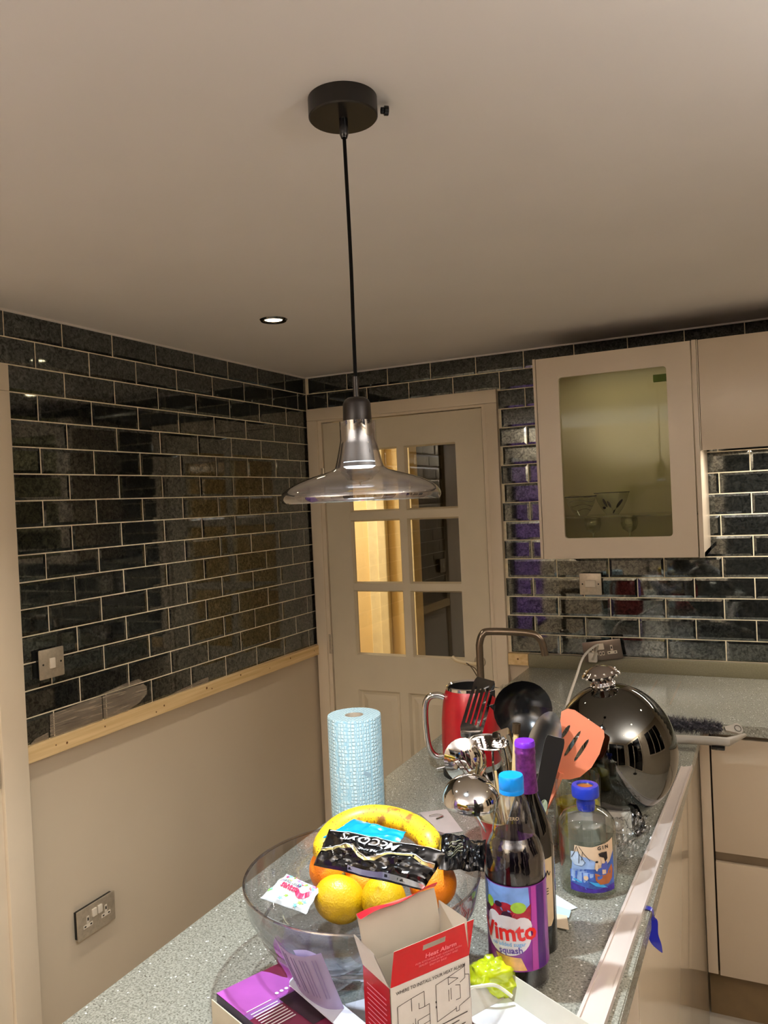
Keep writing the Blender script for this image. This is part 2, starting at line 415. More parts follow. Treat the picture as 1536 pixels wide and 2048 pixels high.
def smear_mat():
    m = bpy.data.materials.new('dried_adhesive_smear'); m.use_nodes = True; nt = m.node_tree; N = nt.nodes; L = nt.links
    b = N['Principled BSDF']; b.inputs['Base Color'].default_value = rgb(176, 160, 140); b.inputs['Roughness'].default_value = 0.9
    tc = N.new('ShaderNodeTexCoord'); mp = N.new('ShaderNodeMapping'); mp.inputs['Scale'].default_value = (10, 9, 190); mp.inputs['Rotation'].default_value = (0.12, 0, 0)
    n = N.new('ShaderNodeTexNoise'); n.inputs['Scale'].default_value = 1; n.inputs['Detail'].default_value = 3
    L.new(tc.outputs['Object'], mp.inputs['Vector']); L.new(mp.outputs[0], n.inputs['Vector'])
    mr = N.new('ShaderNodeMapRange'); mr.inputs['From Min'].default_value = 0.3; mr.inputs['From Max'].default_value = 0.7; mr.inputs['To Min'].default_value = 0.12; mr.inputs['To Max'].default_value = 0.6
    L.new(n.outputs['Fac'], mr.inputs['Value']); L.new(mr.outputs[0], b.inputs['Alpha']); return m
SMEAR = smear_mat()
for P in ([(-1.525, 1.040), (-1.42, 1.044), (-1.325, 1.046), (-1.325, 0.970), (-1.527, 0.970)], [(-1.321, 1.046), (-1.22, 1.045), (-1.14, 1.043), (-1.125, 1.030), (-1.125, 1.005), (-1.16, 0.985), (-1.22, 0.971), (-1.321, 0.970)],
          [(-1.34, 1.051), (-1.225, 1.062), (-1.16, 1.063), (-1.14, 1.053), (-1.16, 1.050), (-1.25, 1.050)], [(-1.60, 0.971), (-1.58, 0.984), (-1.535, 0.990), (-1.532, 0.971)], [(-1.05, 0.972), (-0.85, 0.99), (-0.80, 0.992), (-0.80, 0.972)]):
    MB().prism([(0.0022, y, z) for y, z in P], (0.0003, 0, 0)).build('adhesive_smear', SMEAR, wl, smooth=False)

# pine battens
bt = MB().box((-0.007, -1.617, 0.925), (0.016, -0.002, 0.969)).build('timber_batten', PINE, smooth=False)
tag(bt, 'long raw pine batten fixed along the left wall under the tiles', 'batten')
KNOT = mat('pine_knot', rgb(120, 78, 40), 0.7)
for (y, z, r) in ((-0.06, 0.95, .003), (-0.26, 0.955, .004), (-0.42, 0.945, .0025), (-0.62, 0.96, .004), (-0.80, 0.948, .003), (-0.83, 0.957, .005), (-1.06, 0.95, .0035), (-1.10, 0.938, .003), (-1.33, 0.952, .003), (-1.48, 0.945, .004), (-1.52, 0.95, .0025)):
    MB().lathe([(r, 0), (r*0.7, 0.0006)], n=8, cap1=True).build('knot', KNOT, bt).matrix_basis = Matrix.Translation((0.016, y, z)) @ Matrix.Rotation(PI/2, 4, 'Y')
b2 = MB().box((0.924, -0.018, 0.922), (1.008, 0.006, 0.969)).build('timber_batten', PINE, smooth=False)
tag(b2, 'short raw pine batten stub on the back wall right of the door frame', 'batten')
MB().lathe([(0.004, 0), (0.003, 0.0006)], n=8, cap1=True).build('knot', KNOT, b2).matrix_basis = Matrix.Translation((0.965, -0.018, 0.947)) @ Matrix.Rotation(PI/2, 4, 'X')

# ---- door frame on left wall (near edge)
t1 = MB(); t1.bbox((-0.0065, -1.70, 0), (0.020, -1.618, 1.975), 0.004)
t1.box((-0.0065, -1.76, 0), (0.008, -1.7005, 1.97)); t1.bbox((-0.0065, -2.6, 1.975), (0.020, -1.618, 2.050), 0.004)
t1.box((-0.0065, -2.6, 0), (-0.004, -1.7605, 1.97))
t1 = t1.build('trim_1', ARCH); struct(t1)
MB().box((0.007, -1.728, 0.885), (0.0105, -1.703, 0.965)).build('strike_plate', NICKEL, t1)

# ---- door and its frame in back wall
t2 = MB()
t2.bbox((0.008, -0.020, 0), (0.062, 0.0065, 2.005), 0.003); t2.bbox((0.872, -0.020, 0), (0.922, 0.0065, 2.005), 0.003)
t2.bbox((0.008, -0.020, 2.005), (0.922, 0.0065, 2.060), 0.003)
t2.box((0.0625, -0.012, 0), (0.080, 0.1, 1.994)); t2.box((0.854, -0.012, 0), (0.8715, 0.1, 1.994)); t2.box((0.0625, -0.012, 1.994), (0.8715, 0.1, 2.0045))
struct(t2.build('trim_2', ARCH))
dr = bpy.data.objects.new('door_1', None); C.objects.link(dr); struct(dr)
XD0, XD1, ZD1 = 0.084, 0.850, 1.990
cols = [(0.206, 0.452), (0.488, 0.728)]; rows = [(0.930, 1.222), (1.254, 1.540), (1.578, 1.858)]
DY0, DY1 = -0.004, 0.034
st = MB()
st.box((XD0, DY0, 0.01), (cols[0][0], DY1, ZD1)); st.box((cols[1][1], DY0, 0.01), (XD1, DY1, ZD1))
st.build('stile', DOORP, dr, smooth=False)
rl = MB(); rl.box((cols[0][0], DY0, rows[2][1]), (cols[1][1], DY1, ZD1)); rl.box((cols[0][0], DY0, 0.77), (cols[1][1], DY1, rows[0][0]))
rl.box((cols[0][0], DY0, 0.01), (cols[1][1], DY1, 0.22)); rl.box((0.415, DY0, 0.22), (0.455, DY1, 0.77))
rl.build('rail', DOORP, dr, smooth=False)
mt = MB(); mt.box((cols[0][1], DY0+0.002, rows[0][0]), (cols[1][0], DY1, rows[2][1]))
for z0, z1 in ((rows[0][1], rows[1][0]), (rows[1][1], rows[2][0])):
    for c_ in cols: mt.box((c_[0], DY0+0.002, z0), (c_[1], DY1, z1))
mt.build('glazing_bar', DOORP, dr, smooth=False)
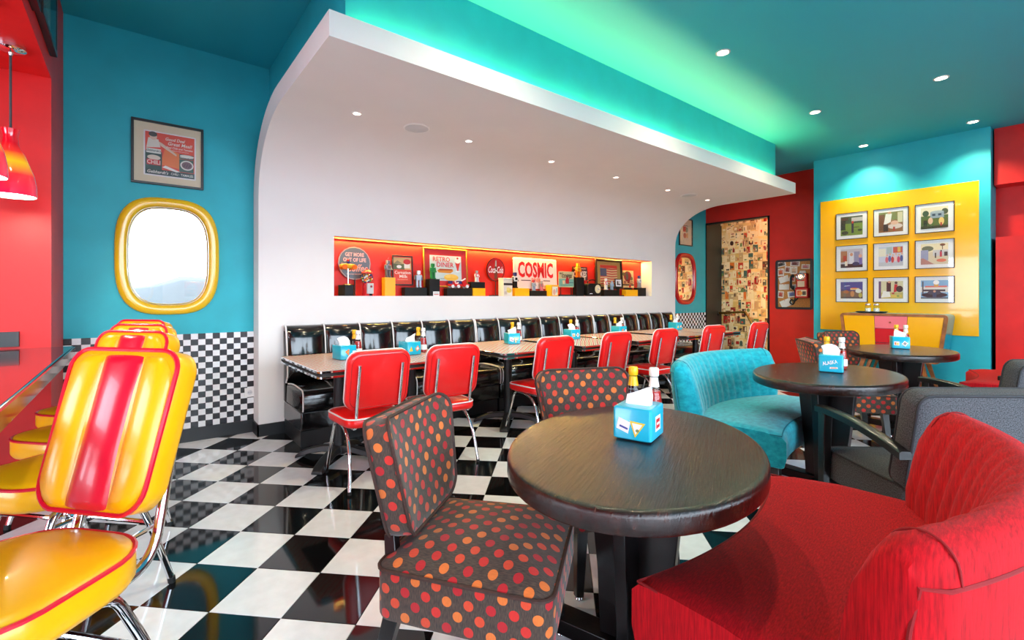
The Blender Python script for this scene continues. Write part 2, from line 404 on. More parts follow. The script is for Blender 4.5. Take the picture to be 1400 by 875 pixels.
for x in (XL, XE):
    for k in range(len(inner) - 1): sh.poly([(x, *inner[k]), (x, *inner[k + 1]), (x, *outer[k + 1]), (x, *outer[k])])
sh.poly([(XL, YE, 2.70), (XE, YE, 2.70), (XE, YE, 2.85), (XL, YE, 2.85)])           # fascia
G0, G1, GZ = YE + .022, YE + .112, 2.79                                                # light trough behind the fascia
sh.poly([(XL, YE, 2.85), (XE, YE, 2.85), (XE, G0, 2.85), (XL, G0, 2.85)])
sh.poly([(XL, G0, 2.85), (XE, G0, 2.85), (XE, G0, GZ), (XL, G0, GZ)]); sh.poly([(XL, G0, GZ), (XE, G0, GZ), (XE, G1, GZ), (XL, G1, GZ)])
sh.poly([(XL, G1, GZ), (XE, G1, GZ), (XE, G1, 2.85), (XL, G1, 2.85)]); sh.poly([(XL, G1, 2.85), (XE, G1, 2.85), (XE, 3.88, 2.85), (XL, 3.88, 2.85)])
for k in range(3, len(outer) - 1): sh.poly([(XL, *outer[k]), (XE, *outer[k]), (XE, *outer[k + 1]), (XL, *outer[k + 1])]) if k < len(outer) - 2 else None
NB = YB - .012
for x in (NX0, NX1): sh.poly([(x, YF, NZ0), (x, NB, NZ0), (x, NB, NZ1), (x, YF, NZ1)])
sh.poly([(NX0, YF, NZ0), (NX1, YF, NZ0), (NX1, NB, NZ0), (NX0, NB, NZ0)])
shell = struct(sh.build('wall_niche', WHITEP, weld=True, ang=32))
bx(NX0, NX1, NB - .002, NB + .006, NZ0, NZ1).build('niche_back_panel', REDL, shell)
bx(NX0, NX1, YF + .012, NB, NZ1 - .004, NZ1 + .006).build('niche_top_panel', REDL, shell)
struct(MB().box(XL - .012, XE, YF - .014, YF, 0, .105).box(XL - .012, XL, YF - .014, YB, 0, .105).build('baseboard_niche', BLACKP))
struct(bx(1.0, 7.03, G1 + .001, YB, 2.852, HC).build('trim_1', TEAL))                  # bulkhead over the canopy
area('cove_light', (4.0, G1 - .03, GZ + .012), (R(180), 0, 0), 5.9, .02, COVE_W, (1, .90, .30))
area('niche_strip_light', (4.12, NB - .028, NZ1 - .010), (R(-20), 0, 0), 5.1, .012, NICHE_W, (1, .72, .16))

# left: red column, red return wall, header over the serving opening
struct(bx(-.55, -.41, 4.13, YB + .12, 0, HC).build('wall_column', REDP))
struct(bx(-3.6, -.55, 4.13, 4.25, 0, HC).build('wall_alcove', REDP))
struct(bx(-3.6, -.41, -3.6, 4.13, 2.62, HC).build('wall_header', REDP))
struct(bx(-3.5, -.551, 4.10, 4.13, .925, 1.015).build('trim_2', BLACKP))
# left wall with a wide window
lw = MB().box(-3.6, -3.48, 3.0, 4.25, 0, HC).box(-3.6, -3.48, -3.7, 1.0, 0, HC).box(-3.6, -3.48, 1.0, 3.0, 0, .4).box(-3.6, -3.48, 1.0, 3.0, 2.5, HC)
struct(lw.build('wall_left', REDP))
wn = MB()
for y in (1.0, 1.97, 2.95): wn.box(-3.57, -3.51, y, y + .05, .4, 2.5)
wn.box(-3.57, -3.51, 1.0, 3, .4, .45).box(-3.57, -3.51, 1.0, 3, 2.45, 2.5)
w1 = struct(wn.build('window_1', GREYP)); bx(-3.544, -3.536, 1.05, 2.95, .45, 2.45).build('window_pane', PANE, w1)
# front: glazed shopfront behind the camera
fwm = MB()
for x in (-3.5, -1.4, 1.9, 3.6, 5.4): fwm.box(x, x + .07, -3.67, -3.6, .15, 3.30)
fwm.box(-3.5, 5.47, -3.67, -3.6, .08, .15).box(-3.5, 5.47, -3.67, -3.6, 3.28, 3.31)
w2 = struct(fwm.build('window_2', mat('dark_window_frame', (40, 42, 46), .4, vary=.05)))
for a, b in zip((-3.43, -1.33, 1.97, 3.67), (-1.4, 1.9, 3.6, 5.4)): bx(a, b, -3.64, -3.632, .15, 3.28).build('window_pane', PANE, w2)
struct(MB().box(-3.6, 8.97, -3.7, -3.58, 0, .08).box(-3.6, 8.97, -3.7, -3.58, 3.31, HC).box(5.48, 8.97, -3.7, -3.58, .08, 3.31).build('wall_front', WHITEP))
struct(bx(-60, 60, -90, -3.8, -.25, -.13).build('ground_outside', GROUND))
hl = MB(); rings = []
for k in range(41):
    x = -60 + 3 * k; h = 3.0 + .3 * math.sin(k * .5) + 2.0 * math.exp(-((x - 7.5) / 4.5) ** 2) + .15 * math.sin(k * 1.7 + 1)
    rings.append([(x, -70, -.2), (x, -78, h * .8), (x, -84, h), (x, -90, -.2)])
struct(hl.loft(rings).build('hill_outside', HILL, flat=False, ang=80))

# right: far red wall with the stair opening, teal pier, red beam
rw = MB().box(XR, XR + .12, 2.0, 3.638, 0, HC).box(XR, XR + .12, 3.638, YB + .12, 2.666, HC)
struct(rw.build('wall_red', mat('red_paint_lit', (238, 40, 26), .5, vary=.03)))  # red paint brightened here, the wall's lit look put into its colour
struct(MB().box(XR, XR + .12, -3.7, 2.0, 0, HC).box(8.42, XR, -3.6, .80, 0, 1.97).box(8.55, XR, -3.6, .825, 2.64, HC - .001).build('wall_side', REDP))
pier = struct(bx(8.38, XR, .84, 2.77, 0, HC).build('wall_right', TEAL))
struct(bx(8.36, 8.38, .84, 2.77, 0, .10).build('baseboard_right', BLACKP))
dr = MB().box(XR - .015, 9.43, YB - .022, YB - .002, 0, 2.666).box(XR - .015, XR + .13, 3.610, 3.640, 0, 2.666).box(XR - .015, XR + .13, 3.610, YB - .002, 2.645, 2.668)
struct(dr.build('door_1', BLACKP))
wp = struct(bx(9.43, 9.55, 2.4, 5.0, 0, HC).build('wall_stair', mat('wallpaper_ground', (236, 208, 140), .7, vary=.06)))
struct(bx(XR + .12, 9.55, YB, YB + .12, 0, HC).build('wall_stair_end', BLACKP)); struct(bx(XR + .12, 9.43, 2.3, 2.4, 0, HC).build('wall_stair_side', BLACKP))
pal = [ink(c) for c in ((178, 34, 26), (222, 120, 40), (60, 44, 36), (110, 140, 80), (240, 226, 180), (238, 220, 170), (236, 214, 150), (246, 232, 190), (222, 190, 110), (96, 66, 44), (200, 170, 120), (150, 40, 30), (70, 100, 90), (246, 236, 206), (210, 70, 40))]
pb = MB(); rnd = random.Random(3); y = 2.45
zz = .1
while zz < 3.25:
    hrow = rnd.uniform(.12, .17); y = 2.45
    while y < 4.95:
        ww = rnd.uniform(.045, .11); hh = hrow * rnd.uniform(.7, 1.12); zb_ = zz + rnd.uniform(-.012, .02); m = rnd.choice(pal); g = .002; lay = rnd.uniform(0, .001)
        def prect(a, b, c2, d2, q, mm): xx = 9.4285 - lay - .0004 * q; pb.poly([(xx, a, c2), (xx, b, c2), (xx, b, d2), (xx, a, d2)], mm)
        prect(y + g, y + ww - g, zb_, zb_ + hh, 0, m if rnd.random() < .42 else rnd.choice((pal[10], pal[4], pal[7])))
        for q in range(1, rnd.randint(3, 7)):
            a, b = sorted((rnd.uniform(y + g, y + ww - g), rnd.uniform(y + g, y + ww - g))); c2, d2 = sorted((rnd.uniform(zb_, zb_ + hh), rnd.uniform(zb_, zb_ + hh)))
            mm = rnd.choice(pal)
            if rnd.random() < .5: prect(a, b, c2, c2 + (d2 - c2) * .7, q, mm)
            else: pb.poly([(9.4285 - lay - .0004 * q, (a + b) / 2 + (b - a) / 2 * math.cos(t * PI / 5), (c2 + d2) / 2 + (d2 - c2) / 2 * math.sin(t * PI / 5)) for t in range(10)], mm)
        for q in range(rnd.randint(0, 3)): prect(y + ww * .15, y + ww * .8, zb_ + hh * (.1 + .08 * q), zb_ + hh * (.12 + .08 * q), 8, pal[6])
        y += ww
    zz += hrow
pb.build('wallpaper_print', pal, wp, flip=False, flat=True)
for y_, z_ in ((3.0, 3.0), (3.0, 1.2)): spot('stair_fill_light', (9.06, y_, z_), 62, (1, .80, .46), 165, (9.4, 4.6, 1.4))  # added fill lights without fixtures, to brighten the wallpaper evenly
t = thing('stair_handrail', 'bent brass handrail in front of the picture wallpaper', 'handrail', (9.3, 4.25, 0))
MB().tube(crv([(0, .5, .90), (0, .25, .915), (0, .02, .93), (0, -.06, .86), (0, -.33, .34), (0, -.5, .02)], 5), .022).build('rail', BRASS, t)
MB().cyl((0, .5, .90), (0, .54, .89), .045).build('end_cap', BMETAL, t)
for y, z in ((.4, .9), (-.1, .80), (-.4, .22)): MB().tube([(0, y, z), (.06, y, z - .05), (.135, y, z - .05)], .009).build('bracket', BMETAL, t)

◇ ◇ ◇

Stated problem: Extract every line that has the string "follow" in it.

Answer to this task:
Keep writing the Blender script for this image. This is part 2, starting at line 415. More parts follow. Treat the picture as 1536 pixels wide and 2048 pixels high.
The Blender Python script for this scene continues. Write part 2, from line 404 on. More parts follow. The script is for Blender 4.5. Take the picture to be 1400 by 875 pixels.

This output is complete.